- _GIVEN TASK_: Reproduce the listing below character for character; drop every image.

——————

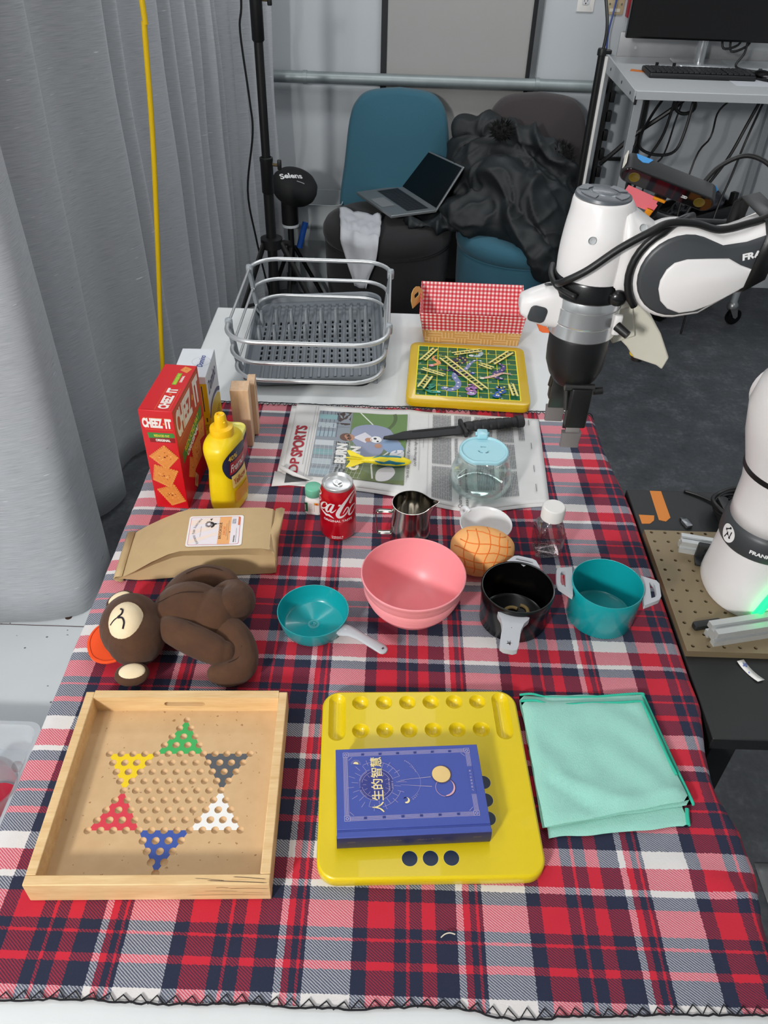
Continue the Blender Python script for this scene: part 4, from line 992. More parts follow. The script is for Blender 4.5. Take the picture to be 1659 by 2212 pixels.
pr = Print(plane_map((-.3345, .9845, T + .0692), (.0945, .0085, 0), (-.008, .081, 0)), step=.0001)
LW, LH = .0945, .080
lw_, lc, lo_, lor, lrd, lbk = INK(0xf4efec), INK(0xf6e3d6), INK(0xf2b071), INK(0xe2713f), INK(0xc9475a), INK(0x1d1a1e)
pr.poly(rrect(LW, LH, .005, 4, LW / 2, LH / 2), lw_); pr.up(); pr.poly(rrect(LW - .008, LH - .007, .004, 4, LW / 2 - .001, LH / 2), lrd); pr.up(); pr.poly(rrect(LW - .0095, LH - .0085, .0035, 4, LW / 2 - .001, LH / 2), INK(0xeee6ea)); pr.up()
for k in range(3): pr.poly([(.004, .006 + k * .024), (.004, .016 + k * .026), (.050, .036 + k * .02), (.050, .028 + k * .018)], lc)
pr.up(); pr.rect(.053, .0045, .0735, .0755, lo_); pr.rect(.0855, .053, .0885, .0755, lor); pr.up()
for i, ch in enumerate('Running Pump Roasting'):
    if ch != ' ': t = (i - 10) / 10; pr.text(ch, .0130 + .009 * t * t, .0385 + t * .0305, .0020, .0046 if ch.isupper() else .0036, INK(0x4b4a52), pi / 2 - t * .55, .01)
pr.text('A Story in Every Cup', .0235, .024, .028, .0018, INK(0x77727a), pi / 2)
for i in range(16): a = 2 * pi * i / 16; pr.line([(.035 + .003 * cos(a), .057 + .004 * sin(a)), (.035 + .0065 * cos(a), .057 + .0085 * sin(a))], .0012, lbk)
pr.ring(.037, .055, .0045, .0085, lbk, 20, -1.2, 1.4); pr.poly([(.036, .071), (.041, .0725), (.0385, .066)], lbk); pr.circ(.0465, .0575, .0022, lbk, 10); pr.line([(.046, .0575), (.056, .0585)], .0008, lbk)
pr.text('BROOKSIDE', .0585, .0175, .043, .0045, INK(0x2c2226), pi / 2, .01); pr.text('DECAF', .0650, .028, .022, .0040, INK(0xd9601f), pi / 2, .01)
pr.greek(.024, .0665, .058, .0675, INK(0x6b4a3a), .0012, True); pr.greek(.014, .0695, .066, .0703, INK(0x6b4a3a), .0012, True); pr.circ(.0725, .035, .0012, lbk, 8)
pr.greek(.057, .076, .070, .083, INK(0x5b6b86), .0022, True); pr.text('Whole Bean', .0815, .008, .018, .0024, lbk, pi / 2, .03); pr.greek(.008, .0835, .045, .0845, INK(0x77727a), .0012, True)
pr.build('label_print', bag)['label'] = 'white and orange coffee label'

# ------------------------------------------------------------------ plush monkey
def plush(name, c, c2):
    g = G(name); co = g.coord(); n1 = g.noise(co, 34, 3); n2 = g.noise(co, 700, 2)
    g.col(g.mix(n1, rgb(c), rgb(c2))); g.set(Roughness=.9, Sheen_Weight=.12, Sheen_Roughness=.5); g.bump(g.math('ADD', n2, n1), .3, .001); return g.m
brown = plush('brown_plush', 0x3f2515, 0x5c3b22); cream = plush('cream_plush', 0xecd3a8, 0xf8e6c4)
mk = thing('plush_monkey', 'brown plush monkey with an orange cap lying on its back', 'plush toy', (0, 0, 0))
def soft(name, parts, m, vox=.0024, it=2):
    """union of ellipsoids / chains melted into one skin"""
    b = B()
    for p in parts:
        if p[0] == 'e': b.ell(p[1], p[2], 24, 14, M=p[3] if len(p) > 3 else None)
        else:
            pts = cat([tuple(q) for q in p[1]], 5)
            b.tube([q[:3] for q in pts], [q[3] for q in pts], 16)
            for q in (pts[0], pts[-1]): b.ell(q[:3], (q[3],) * 3, 16, 10)
    o = b.build(name, m, mk, sharp=0)
    q = o.modifiers.new('remesh', 'REMESH'); q.mode = 'VOXEL'; q.voxel_size = vox; q.use_smooth_shade = True
    q = o.modifiers.new('smooth', 'SMOOTH'); q.iterations = it; q.factor = .5
    return o
z = T
RZ = lambda a: Matrix.Rotation(a, 3, 'Z')
soft('body', [('e', (-.300, .858, z + .047), (.060, .050, .046), RZ(-.1)), ('e', (-.262, .850, z + .045), (.040, .050, .044)), ('e', (-.335, .843, z + .042), (.03, .036, .038))], brown)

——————

- _REPLY TO THE TASK_:
Continue the Blender Python script for this scene: part 4, from line 992. More parts follow. The script is for Blender 4.5. Take the picture to be 1659 by 2212 pixels.
pr = Print(plane_map((-.3345, .9845, T + .0692), (.0945, .0085, 0), (-.008, .081, 0)), step=.0001)
LW, LH = .0945, .080
lw_, lc, lo_, lor, lrd, lbk = INK(0xf4efec), INK(0xf6e3d6), INK(0xf2b071), INK(0xe2713f), INK(0xc9475a), INK(0x1d1a1e)
pr.poly(rrect(LW, LH, .005, 4, LW / 2, LH / 2), lw_); pr.up(); pr.poly(rrect(LW - .008, LH - .007, .004, 4, LW / 2 - .001, LH / 2), lrd); pr.up(); pr.poly(rrect(LW - .0095, LH - .0085, .0035, 4, LW / 2 - .001, LH / 2), INK(0xeee6ea)); pr.up()
for k in range(3): pr.poly([(.004, .006 + k * .024), (.004, .016 + k * .026), (.050, .036 + k * .02), (.050, .028 + k * .018)], lc)
pr.up(); pr.rect(.053, .0045, .0735, .0755, lo_); pr.rect(.0855, .053, .0885, .0755, lor); pr.up()
for i, ch in enumerate('Running Pump Roasting'):
    if ch != ' ': t = (i - 10) / 10; pr.text(ch, .0130 + .009 * t * t, .0385 + t * .0305, .0020, .0046 if ch.isupper() else .0036, INK(0x4b4a52), pi / 2 - t * .55, .01)
pr.text('A Story in Every Cup', .0235, .024, .028, .0018, INK(0x77727a), pi / 2)
for i in range(16): a = 2 * pi * i / 16; pr.line([(.035 + .003 * cos(a), .057 + .004 * sin(a)), (.035 + .0065 * cos(a), .057 + .0085 * sin(a))], .0012, lbk)
pr.ring(.037, .055, .0045, .0085, lbk, 20, -1.2, 1.4); pr.poly([(.036, .071), (.041, .0725), (.0385, .066)], lbk); pr.circ(.0465, .0575, .0022, lbk, 10); pr.line([(.046, .0575), (.056, .0585)], .0008, lbk)
pr.text('BROOKSIDE', .0585, .0175, .043, .0045, INK(0x2c2226), pi / 2, .01); pr.text('DECAF', .0650, .028, .022, .0040, INK(0xd9601f), pi / 2, .01)
pr.greek(.024, .0665, .058, .0675, INK(0x6b4a3a), .0012, True); pr.greek(.014, .0695, .066, .0703, INK(0x6b4a3a), .0012, True); pr.circ(.0725, .035, .0012, lbk, 8)
pr.greek(.057, .076, .070, .083, INK(0x5b6b86), .0022, True); pr.text('Whole Bean', .0815, .008, .018, .0024, lbk, pi / 2, .03); pr.greek(.008, .0835, .045, .0845, INK(0x77727a), .0012, True)
pr.build('label_print', bag)['label'] = 'white and orange coffee label'

# ------------------------------------------------------------------ plush monkey
def plush(name, c, c2):
    g = G(name); co = g.coord(); n1 = g.noise(co, 34, 3); n2 = g.noise(co, 700, 2)
    g.col(g.mix(n1, rgb(c), rgb(c2))); g.set(Roughness=.9, Sheen_Weight=.12, Sheen_Roughness=.5); g.bump(g.math('ADD', n2, n1), .3, .001); return g.m
brown = plush('brown_plush', 0x3f2515, 0x5c3b22); cream = plush('cream_plush', 0xecd3a8, 0xf8e6c4)
mk = thing('plush_monkey', 'brown plush monkey with an orange cap lying on its back', 'plush toy', (0, 0, 0))
def soft(name, parts, m, vox=.0024, it=2):
    """union of ellipsoids / chains melted into one skin"""
    b = B()
    for p in parts:
        if p[0] == 'e': b.ell(p[1], p[2], 24, 14, M=p[3] if len(p) > 3 else None)
        else:
            pts = cat([tuple(q) for q in p[1]], 5)
            b.tube([q[:3] for q in pts], [q[3] for q in pts], 16)
            for q in (pts[0], pts[-1]): b.ell(q[:3], (q[3],) * 3, 16, 10)
    o = b.build(name, m, mk, sharp=0)
    q = o.modifiers.new('remesh', 'REMESH'); q.mode = 'VOXEL'; q.voxel_size = vox; q.use_smooth_shade = True
    q = o.modifiers.new('smooth', 'SMOOTH'); q.iterations = it; q.factor = .5
    return o
z = T
RZ = lambda a: Matrix.Rotation(a, 3, 'Z')
soft('body', [('e', (-.300, .858, z + .047), (.060, .050, .046), RZ(-.1)), ('e', (-.262, .850, z + .045), (.040, .050, .044)), ('e', (-.335, .843, z + .042), (.03, .036, .038))], brown)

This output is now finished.